■ **THE EXERCISE**:
Leaving out every picture, quote the data below exactly as it appears.

■ **SOURCE EXCERPT**:
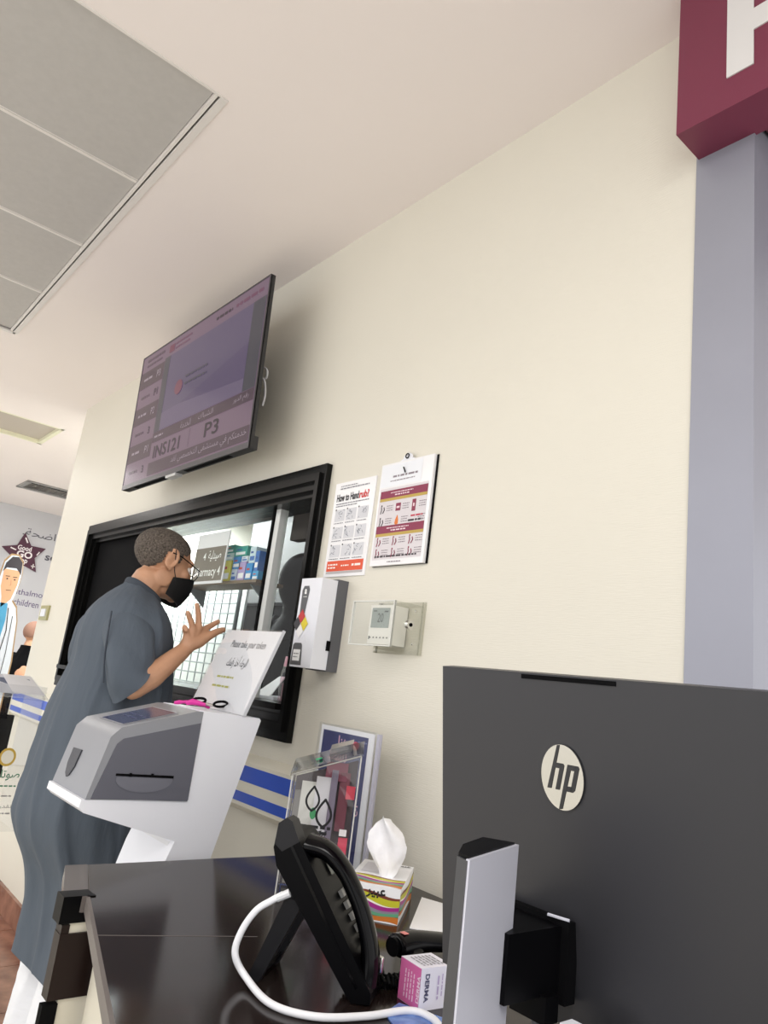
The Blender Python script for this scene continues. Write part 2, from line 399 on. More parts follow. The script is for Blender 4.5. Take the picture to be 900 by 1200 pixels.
bm = NB(); box(bm, (WX0 + .09, D + .03, WZ0 + .1), (-3.60, D + .045, WZ1 - .09)); obj('tinted_panel', bm, M_blackm, win)

# ------------------------------------------------ pharmacy room behind the window
M_pw = mat('pharmacy_white', '#e8ecec', .6); M_pd = mat('pharmacy_dark_grey', '#37383a', .6)
bm = NB(); box(bm, (-4.99, 4.2, FZ), (-1.0, 4.32, 2.5)); struct('wall_pharmacy', bm, M_pw)
bm = NB(); box(bm, (-4.99, D + T, 2.42), (-1.0, 4.2, 2.5)); struct('ceiling_pharmacy', bm, mat('pharmacy_ceiling', '#aeb8bd', .6))
bm = NB(); box(bm, (-4.3, 1.56, 1.94), (-2.40, 1.60, 2.42)); obj_ = struct('trim_3', bm, mat('bulkhead_grey', '#a3aeb4', .5))
bm = NB(); box(bm, (-4.3, 1.555, 1.985), (-2.40, 1.56, 1.989)); struct('bulkhead_joint', bm, M_pd, obj_)
bm = NB(); box(bm, (-4.50, 2.45, FZ), (-1.0, 2.52, 2.42)); struct('wall_partition', bm, M_pd)
bm = NB(); box(bm, (-2.44, 1.50, 1.80), (-1.0, 1.54, 2.42)); struct('trim_4', bm, M_blackg)
bm = NB(); box(bm, (-1.06, D + T, FZ), (-1.0, 2.45, 2.42)); struct('wall_pharmacy_side', bm, M_blackm)

# wire grid rack against a white backing
rk = thing('wire_grid_rack', 'white wire grid display rack seen through the window behind the raised hand', 'rack', (-4.0, 2.0, 1.1))
obj('back_board', B((-5.0, 2.10, FZ), (-3.80, 2.115, 1.83)), mat('rack_backing', '#f4f7f7', .5, emit='#f4f8f8', es=0.0), rk)
M_wire = mat('rack_wire', '#9aa3a6', .4, .1)
for i in range(14):
    x = -4.90 + i * .092; bm = NB(); tube(bm, [(x, 2.0, .95), (x, 2.0, 1.76)], .0036, 6); obj('wire', bm, M_wire, rk)
for i in range(15):
    z = .95 + i * .058; bm = NB(); tube(bm, [(-4.90, 1.995, z), (-3.70, 1.995, z)], .0038, 6); obj('wire', bm, M_wire, rk)
bm = NB(); tube(bm, [(-3.69, 2.0, .92), (-3.69, 2.0, 1.80)], .012, 8); obj('upright', bm, M_wire, rk)
# shelf and product boxes
sh = thing('shelf', 'narrow brown wall shelf holding bright medicine boxes behind the glass', 'shelf', (-3.0, 1.5, 1.62))
obj('board', B((-3.47, 1.47, 1.632), (-2.60, 1.60, 1.645)), mat('shelf_brown', '#7d6a52', .5), sh, bev=.002)
for x in (-3.3, -2.7):
    bm = NB(); prism(bm, [(x, 1.6, 1.632), (x, 1.50, 1.632), (x, 1.6, 1.55)], (.008, 0, 0)); obj('bracket', bm, M_wire, sh)
pb = [(-3.01, -2.91, 1.645, 1.742, 'e8dd5e', 'yellow medicine box with a white band on the shelf'),
      (-3.00, -2.90, 1.743, 1.775, 'cfe6e2', 'flat pale box lying on the yellow box'),
      (-3.00, -2.905, 1.776, 1.812, '2f9f93', 'teal box on top of the pale box over the yellow one'),
      (-2.90, -2.84, 1.645, 1.70, 'd8e2f0', 'white box with blue print next to the yellow box'),
      (-2.90, -2.82, 1.701, 1.755, '3d8fd0', 'blue box stacked above the white box'),
      (-2.90, -2.77, 1.756, 1.80, '3aa79a', 'wide teal box at the top of the shelf stack'),
      (-2.835, -2.76, 1.645, 1.73, 'b9a8d8', 'lilac box in the middle of the shelf'),
      (-2.815, -2.75, 1.731, 1.754, 'eaf4fa', 'thin white box lying on the lilac box'),
      (-2.755, -2.69, 1.645, 1.72, '2b93d6', 'bright blue box near the outer end of the shelf'),
      (-2.74, -2.68, 1.721, 1.79, 'd7eef6', 'pale blue box standing on the bright blue box'),
      (-2.685, -2.625, 1.645, 1.685, '27a4de', 'small cyan box at the very end of the shelf'),
      (-2.68, -2.64, 1.7215, 1.80, '3577c8', 'slim dark blue box upright at the stack end')]
for i, (x0, x1, z0, z1, c, lab) in enumerate(pb):
    x0 = -2.955 + (x0 + 3.01) * .86; x1 = -2.955 + (x1 + 3.01) * .86
    if i == 11: z0, z1 = 1.686, 1.77
    t = thing('medicine_box', lab, 'medicine box', ((x0 + x1) / 2, 1.53, z0), group='medicine boxes on the shelf')
    obj('carton', B((x0, 1.49, z0), (x1 - .004, 1.57, z1)), mat('carton_' + c, '#' + c, .45), t, bev=.0015, seg=1)
    S = Sheet((x0, 1.49, z0), (1, 0, 0), (0, 0, 1)); w_ = x1 - x0 - .004; h_ = z1 - z0
    S.rect(ink('ffffff' if i not in (3, 7, 9) else '3a74c4'), w_ * .12, h_ * .15, w_ * .88, h_ * .42); S.rect(ink('2c5fae' if i % 2 else 'c9483c'), w_ * .15, h_ * .6, w_ * .6, h_ * .72); S.done(t)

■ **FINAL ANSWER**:
The Blender Python script for this scene continues. Write part 2, from line 399 on. More parts follow. The script is for Blender 4.5. Take the picture to be 900 by 1200 pixels.
bm = NB(); box(bm, (WX0 + .09, D + .03, WZ0 + .1), (-3.60, D + .045, WZ1 - .09)); obj('tinted_panel', bm, M_blackm, win)

# ------------------------------------------------ pharmacy room behind the window
M_pw = mat('pharmacy_white', '#e8ecec', .6); M_pd = mat('pharmacy_dark_grey', '#37383a', .6)
bm = NB(); box(bm, (-4.99, 4.2, FZ), (-1.0, 4.32, 2.5)); struct('wall_pharmacy', bm, M_pw)
bm = NB(); box(bm, (-4.99, D + T, 2.42), (-1.0, 4.2, 2.5)); struct('ceiling_pharmacy', bm, mat('pharmacy_ceiling', '#aeb8bd', .6))
bm = NB(); box(bm, (-4.3, 1.56, 1.94), (-2.40, 1.60, 2.42)); obj_ = struct('trim_3', bm, mat('bulkhead_grey', '#a3aeb4', .5))
bm = NB(); box(bm, (-4.3, 1.555, 1.985), (-2.40, 1.56, 1.989)); struct('bulkhead_joint', bm, M_pd, obj_)
bm = NB(); box(bm, (-4.50, 2.45, FZ), (-1.0, 2.52, 2.42)); struct('wall_partition', bm, M_pd)
bm = NB(); box(bm, (-2.44, 1.50, 1.80), (-1.0, 1.54, 2.42)); struct('trim_4', bm, M_blackg)
bm = NB(); box(bm, (-1.06, D + T, FZ), (-1.0, 2.45, 2.42)); struct('wall_pharmacy_side', bm, M_blackm)

# wire grid rack against a white backing
rk = thing('wire_grid_rack', 'white wire grid display rack seen through the window behind the raised hand', 'rack', (-4.0, 2.0, 1.1))
obj('back_board', B((-5.0, 2.10, FZ), (-3.80, 2.115, 1.83)), mat('rack_backing', '#f4f7f7', .5, emit='#f4f8f8', es=0.0), rk)
M_wire = mat('rack_wire', '#9aa3a6', .4, .1)
for i in range(14):
    x = -4.90 + i * .092; bm = NB(); tube(bm, [(x, 2.0, .95), (x, 2.0, 1.76)], .0036, 6); obj('wire', bm, M_wire, rk)
for i in range(15):
    z = .95 + i * .058; bm = NB(); tube(bm, [(-4.90, 1.995, z), (-3.70, 1.995, z)], .0038, 6); obj('wire', bm, M_wire, rk)
bm = NB(); tube(bm, [(-3.69, 2.0, .92), (-3.69, 2.0, 1.80)], .012, 8); obj('upright', bm, M_wire, rk)
# shelf and product boxes
sh = thing('shelf', 'narrow brown wall shelf holding bright medicine boxes behind the glass', 'shelf', (-3.0, 1.5, 1.62))
obj('board', B((-3.47, 1.47, 1.632), (-2.60, 1.60, 1.645)), mat('shelf_brown', '#7d6a52', .5), sh, bev=.002)
for x in (-3.3, -2.7):
    bm = NB(); prism(bm, [(x, 1.6, 1.632), (x, 1.50, 1.632), (x, 1.6, 1.55)], (.008, 0, 0)); obj('bracket', bm, M_wire, sh)
pb = [(-3.01, -2.91, 1.645, 1.742, 'e8dd5e', 'yellow medicine box with a white band on the shelf'),
      (-3.00, -2.90, 1.743, 1.775, 'cfe6e2', 'flat pale box lying on the yellow box'),
      (-3.00, -2.905, 1.776, 1.812, '2f9f93', 'teal box on top of the pale box over the yellow one'),
      (-2.90, -2.84, 1.645, 1.70, 'd8e2f0', 'white box with blue print next to the yellow box'),
      (-2.90, -2.82, 1.701, 1.755, '3d8fd0', 'blue box stacked above the white box'),
      (-2.90, -2.77, 1.756, 1.80, '3aa79a', 'wide teal box at the top of the shelf stack'),
      (-2.835, -2.76, 1.645, 1.73, 'b9a8d8', 'lilac box in the middle of the shelf'),
      (-2.815, -2.75, 1.731, 1.754, 'eaf4fa', 'thin white box lying on the lilac box'),
      (-2.755, -2.69, 1.645, 1.72, '2b93d6', 'bright blue box near the outer end of the shelf'),
      (-2.74, -2.68, 1.721, 1.79, 'd7eef6', 'pale blue box standing on the bright blue box'),
      (-2.685, -2.625, 1.645, 1.685, '27a4de', 'small cyan box at the very end of the shelf'),
      (-2.68, -2.64, 1.7215, 1.80, '3577c8', 'slim dark blue box upright at the stack end')]
for i, (x0, x1, z0, z1, c, lab) in enumerate(pb):
    x0 = -2.955 + (x0 + 3.01) * .86; x1 = -2.955 + (x1 + 3.01) * .86
    if i == 11: z0, z1 = 1.686, 1.77
    t = thing('medicine_box', lab, 'medicine box', ((x0 + x1) / 2, 1.53, z0), group='medicine boxes on the shelf')
    obj('carton', B((x0, 1.49, z0), (x1 - .004, 1.57, z1)), mat('carton_' + c, '#' + c, .45), t, bev=.0015, seg=1)
    S = Sheet((x0, 1.49, z0), (1, 0, 0), (0, 0, 1)); w_ = x1 - x0 - .004; h_ = z1 - z0
    S.rect(ink('ffffff' if i not in (3, 7, 9) else '3a74c4'), w_ * .12, h_ * .15, w_ * .88, h_ * .42); S.rect(ink('2c5fae' if i % 2 else 'c9483c'), w_ * .15, h_ * .6, w_ * .6, h_ * .72); S.done(t)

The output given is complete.